There are even more vexing ambiguities. As the author David Rieff has pointed out many times, the NGOs in Rwanda and Zaire relieved the suffering of millions of Hutu families whose members had waged genocide against the Tutsis. Those who now suffer in Iraq never committed genocide or, indeed, any crimes at all. They were mostly victims of the Baathist regime. But they were freed from their captivity by the U.S. and the U.K. and--their agony notwithstanding--the identity of their liberators somehow sullies them and makes their wretchedness tolerable. Or at least not worthy of the routinely brave work of humanitarian institutions.

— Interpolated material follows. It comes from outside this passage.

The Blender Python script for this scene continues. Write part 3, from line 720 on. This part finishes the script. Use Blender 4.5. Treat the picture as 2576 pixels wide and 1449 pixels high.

Many of the NGOs that are on their way out of Iraq from fear--if we believe them--maintain elaborate operations in Liberia, where their employees were until recently probably more at risk than in Iraq. After all, Liberia has been plagued by wanton, random killing. And yet the relief workers soldiered on. Meanwhile, in Iraq--where whatever mistakes have been made by the occupying authorities and however vexing the internal struggles, there can be no doubt that the U.S. wants to leave the country in a better way than it found it--the NGOs are leaving in droves.